Моя деятельность в Саратове была тесно связана с селекцией и семеноводством зерновых культур на Среднем и Нижнем Поволжье и близким знакомством с известными деятелями по опытному делу к селекции: Н. М. Тулайковым, Г. К. Мейстером, К. Ю. Чеховичем, Е. Н. Плечек, А. П. Шехурдиным, В. Н. Мамонтовой и др. С моим переходом на Уральскую СХОС и позднее в СибНИИЗХоз (Омск) я тесно был связан с геоботаником И. В. Лариным и довольно детально изучил природные условия поймы р. Урала, так поэтически изображенные в монографии Н. П. Дубинина, часто встречался с волками, бесчисленными стоками сайгаков в полупустыне Прикаспия.

После того долгие годы я был связан с заболоченными и засоленными бескрайними пространствами Барабы, защитил успешно в тяжелые послевоенные годы докторскую диссертацию, но после известной августовской сессии 1948 г. ВАСХНИЛ долгое время носил тяжелую для того времени кличку «менделиста-морганиста», многократно увольнялся по «собственному желанию» из сельскохозяйственных вузов (Новосибирск, Барнаул), принимал активное участие в целинной эпопее на Алтае, в Западной и Средней Сибири.

В общем, я варился в том же кипящем котле, что и академик Н. П. Дубинин, но только в другом, более скромном качестве, и по линии в основном почвоведения, агрохимии, растениеводства, общего земледелия и агромелиорации. Мне при этом пришлось встречаться с тем же огромным рядом представителей биологической и сельскохозяйственной науки, который упоминается в первом издании монографии. Но отзывы о них часто поражают читателей своей субъективностью, а иногда и противоречивостью.

О своем воспитателе и учителе, великом Н. К. Кольцове, Н. П. Дубинин сообщал, что он привлекался в 1920 г. по делу о контрреволюционном «Тактическом национальном центре» за секретное хранение его денежных средств и был приговорен к расстрелу с заменой пятью годами лишения свободы. К этой характеристике следовало бы добавить, что главный обвинитель Ревтрибунала т. Крыленко в своей заключительной речи сказал: «В отношении пяти подсудимых я считаю возможным спокойно заявить, что не требую никакого наказания… Пусть уйдут они отсюда свободными». В эту группу входил и Н. К. Кольцов.

Н. П. Дубинин добавляет к этому: «Да, это была скорбная ошибка Н. К. Кольцова. Строя новую жизнь России, творцы этой жизни могли простить эту ошибку, но они не имели права ее забыть» (Дубинин, с. 60).

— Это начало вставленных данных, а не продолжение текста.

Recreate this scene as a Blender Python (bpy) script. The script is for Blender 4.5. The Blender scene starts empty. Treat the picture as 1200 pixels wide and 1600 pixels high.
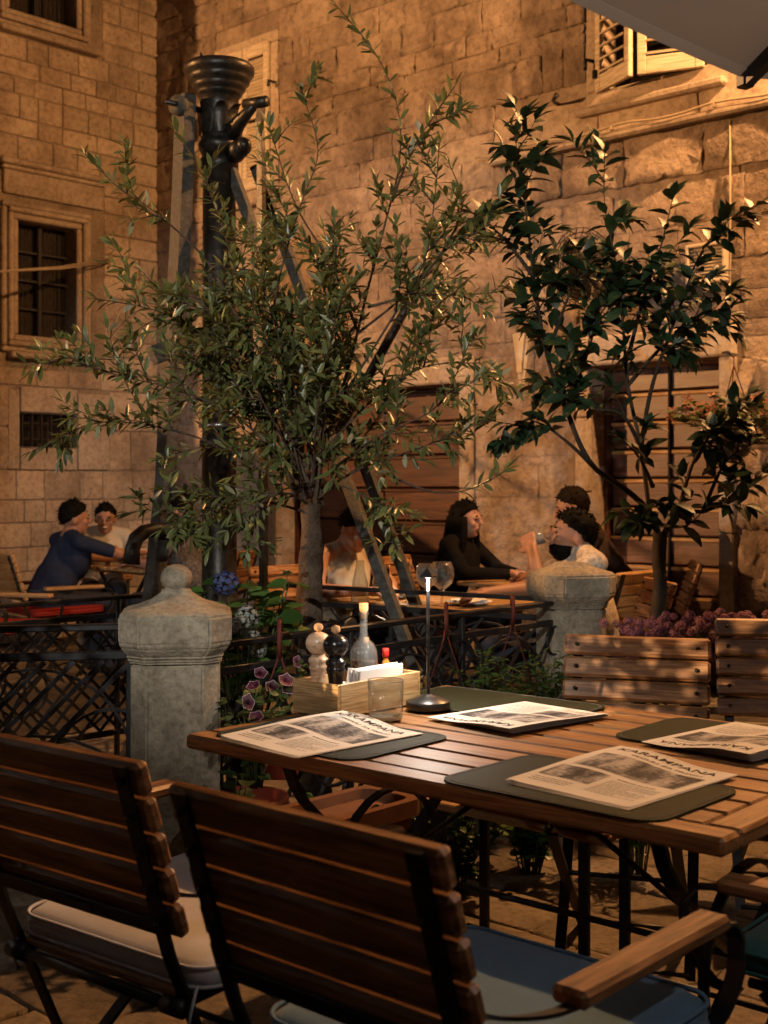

Спрашивается, имел ли право профессор Н. П. Дубинин после такого оправдательного заключения Ревтрибунала в лице т. Крыленко снова в печати напоминать о «скорбной ошибке» своего учителя Н. К. Кольцова, зная великолепно о сложной обстановке первых дней Великого Октября? Может быть, следовало ограничиться упоминанием о мудром и милостивом решении Ревтрибунала, в те незабываемые дни беспощадно расправлявшегося с контрреволюцией?

Не менее тяжелые обвинения были предъявлены Н. П. Дубининым и академику В. Н. Сукачеву, который предложил после «печально знаменитой» августовской сессии ВАСХНИЛ 1948 г. ввести в состав бюро биологического отделения АН Т. Д. Лысенко как вождя советской биологии (Дубинин, с. 279). Хорошо зная о тяжелой борьбе В. Н. Сукачева, нельзя было обвинять его в этом «лжесвидетельстве», тем более сам Н. П. Дубинин, лишенный возможности работать в АН после августовской сессии, нашел себе удивительное прибежище на работе в Институте леса АН в качестве заведующего орнитологическим отрядом Уральской полезащитной экспедиции.

Целых шесть лет использовал его для интенсивной полевой работы по пойменным лесам р. Урала и для продуктивной литературной работы, приведшей к созданию ряда великолепных описаний природы, иногда равных по своей насыщенности образцам тургеневской классической прозы, а иногда переходящих в своеобразные философские эссе о страхе смерти, который должен преодолеть человек, «чтобы он мог сравняться с богами, которых он так щедро создавал в мифах, верованиях и религиях» (Дубинин, с. 342).